(Supplied material)
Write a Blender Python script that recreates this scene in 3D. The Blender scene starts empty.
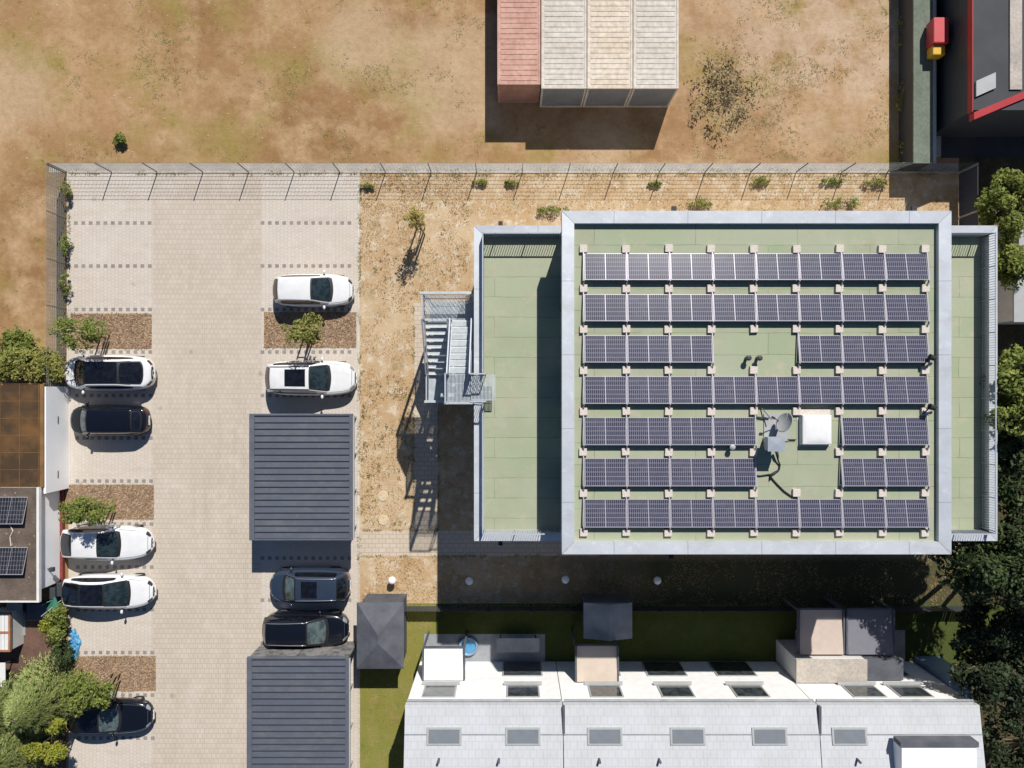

==

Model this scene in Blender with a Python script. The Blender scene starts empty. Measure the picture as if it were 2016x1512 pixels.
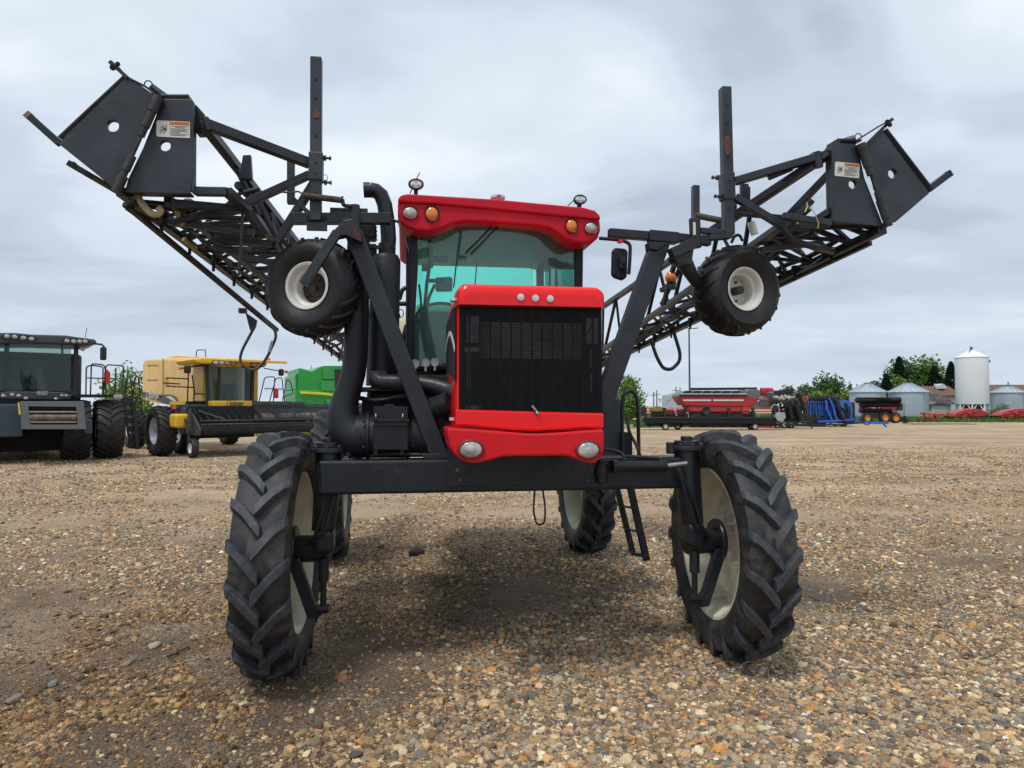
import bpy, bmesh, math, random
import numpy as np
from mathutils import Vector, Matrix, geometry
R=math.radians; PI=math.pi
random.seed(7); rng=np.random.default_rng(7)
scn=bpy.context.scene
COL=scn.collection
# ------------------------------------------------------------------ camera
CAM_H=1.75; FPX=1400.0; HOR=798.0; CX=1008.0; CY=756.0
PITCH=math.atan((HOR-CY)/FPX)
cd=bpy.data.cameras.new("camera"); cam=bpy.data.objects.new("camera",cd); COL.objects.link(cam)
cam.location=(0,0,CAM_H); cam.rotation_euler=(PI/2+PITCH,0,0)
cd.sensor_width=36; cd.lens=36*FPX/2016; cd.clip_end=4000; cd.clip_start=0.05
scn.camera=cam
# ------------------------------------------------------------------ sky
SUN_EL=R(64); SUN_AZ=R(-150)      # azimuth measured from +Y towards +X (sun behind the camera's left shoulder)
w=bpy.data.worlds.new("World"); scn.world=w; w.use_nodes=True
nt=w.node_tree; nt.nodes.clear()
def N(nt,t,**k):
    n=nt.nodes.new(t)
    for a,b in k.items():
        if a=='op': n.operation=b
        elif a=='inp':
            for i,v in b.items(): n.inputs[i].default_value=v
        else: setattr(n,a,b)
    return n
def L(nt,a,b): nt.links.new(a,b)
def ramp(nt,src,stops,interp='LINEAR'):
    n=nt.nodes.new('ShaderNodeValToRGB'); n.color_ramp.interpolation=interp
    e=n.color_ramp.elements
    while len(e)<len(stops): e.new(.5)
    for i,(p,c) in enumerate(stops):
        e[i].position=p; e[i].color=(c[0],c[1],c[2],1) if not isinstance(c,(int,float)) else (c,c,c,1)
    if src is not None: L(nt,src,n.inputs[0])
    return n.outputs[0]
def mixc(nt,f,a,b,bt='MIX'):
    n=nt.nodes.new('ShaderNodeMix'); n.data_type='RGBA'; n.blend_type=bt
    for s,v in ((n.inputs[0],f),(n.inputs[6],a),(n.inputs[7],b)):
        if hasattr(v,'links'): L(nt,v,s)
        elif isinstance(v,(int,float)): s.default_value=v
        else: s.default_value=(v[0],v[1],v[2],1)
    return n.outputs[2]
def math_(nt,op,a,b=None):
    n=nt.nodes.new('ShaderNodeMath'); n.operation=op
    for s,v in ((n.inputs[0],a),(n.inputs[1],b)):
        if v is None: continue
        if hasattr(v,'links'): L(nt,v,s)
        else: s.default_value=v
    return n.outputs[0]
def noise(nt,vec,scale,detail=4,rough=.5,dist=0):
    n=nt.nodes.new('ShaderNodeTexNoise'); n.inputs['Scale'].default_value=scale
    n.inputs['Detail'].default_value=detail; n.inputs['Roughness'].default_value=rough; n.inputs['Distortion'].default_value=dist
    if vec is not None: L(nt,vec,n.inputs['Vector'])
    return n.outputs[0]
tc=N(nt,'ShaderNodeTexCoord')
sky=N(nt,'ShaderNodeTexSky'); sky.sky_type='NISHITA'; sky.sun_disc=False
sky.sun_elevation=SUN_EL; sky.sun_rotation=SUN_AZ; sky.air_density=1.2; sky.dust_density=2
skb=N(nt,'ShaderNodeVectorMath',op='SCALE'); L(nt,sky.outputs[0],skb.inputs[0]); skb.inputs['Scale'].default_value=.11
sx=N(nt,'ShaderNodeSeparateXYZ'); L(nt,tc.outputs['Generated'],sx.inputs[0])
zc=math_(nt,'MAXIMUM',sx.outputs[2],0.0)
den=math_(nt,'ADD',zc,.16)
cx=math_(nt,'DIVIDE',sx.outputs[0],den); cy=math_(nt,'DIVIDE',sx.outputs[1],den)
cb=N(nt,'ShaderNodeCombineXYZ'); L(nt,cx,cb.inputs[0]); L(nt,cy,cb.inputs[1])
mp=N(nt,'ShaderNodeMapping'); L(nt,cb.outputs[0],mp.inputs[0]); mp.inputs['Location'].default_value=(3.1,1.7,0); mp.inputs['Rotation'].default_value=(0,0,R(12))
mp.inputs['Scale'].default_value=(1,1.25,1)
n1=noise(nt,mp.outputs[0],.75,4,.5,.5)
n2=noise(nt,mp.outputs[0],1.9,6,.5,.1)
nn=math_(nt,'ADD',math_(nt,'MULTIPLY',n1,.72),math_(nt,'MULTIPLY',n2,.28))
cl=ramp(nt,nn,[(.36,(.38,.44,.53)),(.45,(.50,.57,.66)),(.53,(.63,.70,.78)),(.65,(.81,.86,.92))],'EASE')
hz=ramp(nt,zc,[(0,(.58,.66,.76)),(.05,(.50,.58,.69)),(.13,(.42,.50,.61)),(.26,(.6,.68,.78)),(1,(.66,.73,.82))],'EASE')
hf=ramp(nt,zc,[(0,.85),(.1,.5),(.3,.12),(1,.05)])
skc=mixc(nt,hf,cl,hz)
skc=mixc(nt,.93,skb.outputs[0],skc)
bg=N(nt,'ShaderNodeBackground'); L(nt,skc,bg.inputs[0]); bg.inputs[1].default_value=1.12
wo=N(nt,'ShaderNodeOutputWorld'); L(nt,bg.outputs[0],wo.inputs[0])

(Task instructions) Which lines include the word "starts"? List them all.

(Solution to this task)
Write a Blender Python script that recreates this scene in 3D. The Blender scene starts empty.
Model this scene in Blender with a Python script. The Blender scene starts empty. Measure the picture as if it were 2016x1512 pixels.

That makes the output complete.